In another corner of the sea, I recently got back from snorkeling in Hawaii. The bleached coral was almost as pretty as the live coral, and I had nothing to compare the fish abundance to- yet I have no reason to believe it will be any better next I visit.

 In _Chasing Ice_, James Balog gives us all a chance to witness the last big glaciers as they melt and calve off into the ocean. Can something this huge really be wished away?








 My younger self used to think of the problem as a kind of big graph on the wall, comperable to Al Gore's CO2 graph.(the one with a forklift at the end) Mine had a curve on one side depicting environmental degradation, and a curve on the other side, depicting people's social awareness. It was a simple, beautiful idea, that as things got worse, people would wake up. When enough aware people were mustered, the degradation would begin to reverse, and we'd reach some kind of equilibrium.

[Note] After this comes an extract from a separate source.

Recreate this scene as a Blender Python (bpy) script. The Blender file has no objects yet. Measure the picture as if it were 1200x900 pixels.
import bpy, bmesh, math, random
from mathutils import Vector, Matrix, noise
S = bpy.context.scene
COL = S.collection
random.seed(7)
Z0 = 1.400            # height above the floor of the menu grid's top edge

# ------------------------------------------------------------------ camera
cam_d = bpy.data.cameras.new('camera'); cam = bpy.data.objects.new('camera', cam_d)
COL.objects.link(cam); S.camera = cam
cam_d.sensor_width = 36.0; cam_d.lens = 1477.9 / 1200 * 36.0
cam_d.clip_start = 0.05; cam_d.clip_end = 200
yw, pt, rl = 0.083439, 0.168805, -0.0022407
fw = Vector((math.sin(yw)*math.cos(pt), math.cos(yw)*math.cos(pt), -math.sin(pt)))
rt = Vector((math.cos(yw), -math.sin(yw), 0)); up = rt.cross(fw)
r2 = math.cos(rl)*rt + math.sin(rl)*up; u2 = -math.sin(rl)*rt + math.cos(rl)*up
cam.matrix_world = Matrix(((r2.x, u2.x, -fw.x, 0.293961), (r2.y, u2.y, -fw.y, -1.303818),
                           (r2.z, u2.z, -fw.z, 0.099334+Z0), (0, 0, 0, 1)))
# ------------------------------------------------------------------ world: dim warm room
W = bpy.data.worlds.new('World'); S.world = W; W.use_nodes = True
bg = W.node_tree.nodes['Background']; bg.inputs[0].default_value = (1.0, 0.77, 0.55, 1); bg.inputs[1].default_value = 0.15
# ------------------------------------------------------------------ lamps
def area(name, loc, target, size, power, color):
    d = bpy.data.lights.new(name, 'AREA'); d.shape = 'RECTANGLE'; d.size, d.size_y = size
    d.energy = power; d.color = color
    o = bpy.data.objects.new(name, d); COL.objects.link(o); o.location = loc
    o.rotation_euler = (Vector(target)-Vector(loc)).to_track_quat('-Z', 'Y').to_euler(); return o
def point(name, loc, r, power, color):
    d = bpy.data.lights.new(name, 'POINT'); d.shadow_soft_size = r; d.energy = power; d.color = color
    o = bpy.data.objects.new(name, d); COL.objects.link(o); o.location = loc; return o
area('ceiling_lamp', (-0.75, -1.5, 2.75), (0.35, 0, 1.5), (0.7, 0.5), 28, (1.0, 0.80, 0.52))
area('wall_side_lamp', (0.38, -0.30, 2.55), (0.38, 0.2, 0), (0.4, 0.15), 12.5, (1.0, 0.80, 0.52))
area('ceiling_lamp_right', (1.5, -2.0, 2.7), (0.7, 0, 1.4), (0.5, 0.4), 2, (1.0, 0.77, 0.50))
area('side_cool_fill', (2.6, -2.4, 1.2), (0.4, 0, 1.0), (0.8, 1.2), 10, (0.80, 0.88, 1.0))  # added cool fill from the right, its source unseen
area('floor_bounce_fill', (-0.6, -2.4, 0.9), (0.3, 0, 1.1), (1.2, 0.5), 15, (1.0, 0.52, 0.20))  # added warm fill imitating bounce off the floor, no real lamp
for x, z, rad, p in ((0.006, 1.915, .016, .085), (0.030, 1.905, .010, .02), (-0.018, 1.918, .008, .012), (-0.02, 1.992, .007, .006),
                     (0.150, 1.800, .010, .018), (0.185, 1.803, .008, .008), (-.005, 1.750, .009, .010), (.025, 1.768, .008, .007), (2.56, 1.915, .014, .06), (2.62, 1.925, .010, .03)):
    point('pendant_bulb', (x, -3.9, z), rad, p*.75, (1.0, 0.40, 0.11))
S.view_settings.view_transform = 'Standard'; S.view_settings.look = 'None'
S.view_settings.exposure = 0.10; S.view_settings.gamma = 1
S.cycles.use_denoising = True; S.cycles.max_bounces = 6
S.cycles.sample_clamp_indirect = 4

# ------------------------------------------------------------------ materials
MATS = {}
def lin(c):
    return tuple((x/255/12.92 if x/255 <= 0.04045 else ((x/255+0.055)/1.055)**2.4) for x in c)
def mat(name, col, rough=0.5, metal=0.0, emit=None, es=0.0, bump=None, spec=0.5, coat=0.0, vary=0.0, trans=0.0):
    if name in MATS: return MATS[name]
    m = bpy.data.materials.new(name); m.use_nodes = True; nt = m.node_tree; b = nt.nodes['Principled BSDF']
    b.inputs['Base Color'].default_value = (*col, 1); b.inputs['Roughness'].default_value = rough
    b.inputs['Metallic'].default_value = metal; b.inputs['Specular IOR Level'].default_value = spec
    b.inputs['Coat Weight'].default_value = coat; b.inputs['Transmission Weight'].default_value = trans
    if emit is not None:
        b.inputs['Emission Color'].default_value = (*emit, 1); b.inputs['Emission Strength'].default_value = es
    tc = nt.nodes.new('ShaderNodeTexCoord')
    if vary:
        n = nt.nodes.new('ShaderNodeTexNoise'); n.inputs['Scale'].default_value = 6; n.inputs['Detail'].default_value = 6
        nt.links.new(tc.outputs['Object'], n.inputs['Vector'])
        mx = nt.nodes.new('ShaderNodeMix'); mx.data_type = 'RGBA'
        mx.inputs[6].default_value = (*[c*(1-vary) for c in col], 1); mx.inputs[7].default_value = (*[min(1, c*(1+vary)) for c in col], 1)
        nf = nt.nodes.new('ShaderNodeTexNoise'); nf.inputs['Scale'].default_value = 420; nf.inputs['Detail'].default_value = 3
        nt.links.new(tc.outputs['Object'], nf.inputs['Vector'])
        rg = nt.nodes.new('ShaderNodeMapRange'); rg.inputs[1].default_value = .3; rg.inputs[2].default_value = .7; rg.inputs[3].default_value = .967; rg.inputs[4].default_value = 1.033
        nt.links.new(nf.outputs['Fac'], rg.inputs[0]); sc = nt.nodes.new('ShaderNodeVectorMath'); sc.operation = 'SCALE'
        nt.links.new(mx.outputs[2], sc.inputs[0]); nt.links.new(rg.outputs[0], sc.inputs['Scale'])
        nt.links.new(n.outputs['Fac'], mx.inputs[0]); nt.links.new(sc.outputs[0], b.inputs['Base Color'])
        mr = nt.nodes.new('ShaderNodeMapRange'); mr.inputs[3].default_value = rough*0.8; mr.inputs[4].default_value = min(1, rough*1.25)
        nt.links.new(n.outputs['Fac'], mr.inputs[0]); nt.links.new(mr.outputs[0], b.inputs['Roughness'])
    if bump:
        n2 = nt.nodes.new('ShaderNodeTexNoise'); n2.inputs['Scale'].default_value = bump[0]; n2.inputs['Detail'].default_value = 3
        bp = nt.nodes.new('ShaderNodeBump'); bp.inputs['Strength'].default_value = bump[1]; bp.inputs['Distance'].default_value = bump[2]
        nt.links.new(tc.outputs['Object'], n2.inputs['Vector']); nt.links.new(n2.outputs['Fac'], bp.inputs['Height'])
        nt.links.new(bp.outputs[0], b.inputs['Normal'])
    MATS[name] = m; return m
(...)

 World events have falsified my theory: As the sea ice melts, Big Oil is venturing farther north to accelerate the damage and monetize it before it all goes away. Even as the dangers of Frakking are well known, I still see natural gas powered busses bragging about how clean-running they are. The cheap chemicals coming out of these newer wells are making it economical to build new plastics manufaturing in North America for the first time since the war.

 And on the political front, Donald Trump is teaching me how hard it is to interest the voting public in the truth... about anything. The Syrian refugee crisis has its roots in a 2007 drought that is still being felt today. It seems easier to stir up fear of its victims, than more awareness of its cause.

 I guess my first exposure to human stubbornness of this type, was back in the 80's when the spotted owl was being blamed for the decline of the timber industry in Oregon. The fact that all the easiest, most profitable wood had already been harvested, had little impact on those who wanted to exploit what was left.

 We're just not very good, as a species, at rationally thinking about problems that are bigger than us.







 I don't want to be misunderstood: I have not given up hope. I still believe that an alternative exists to the corporate agenda, that people's voices should and do matter. It's the false hope I am giving up on. I no longer believe there is still time to avoid the worst of it. There is only time to say goodbye to the world that was, and build anew on what is.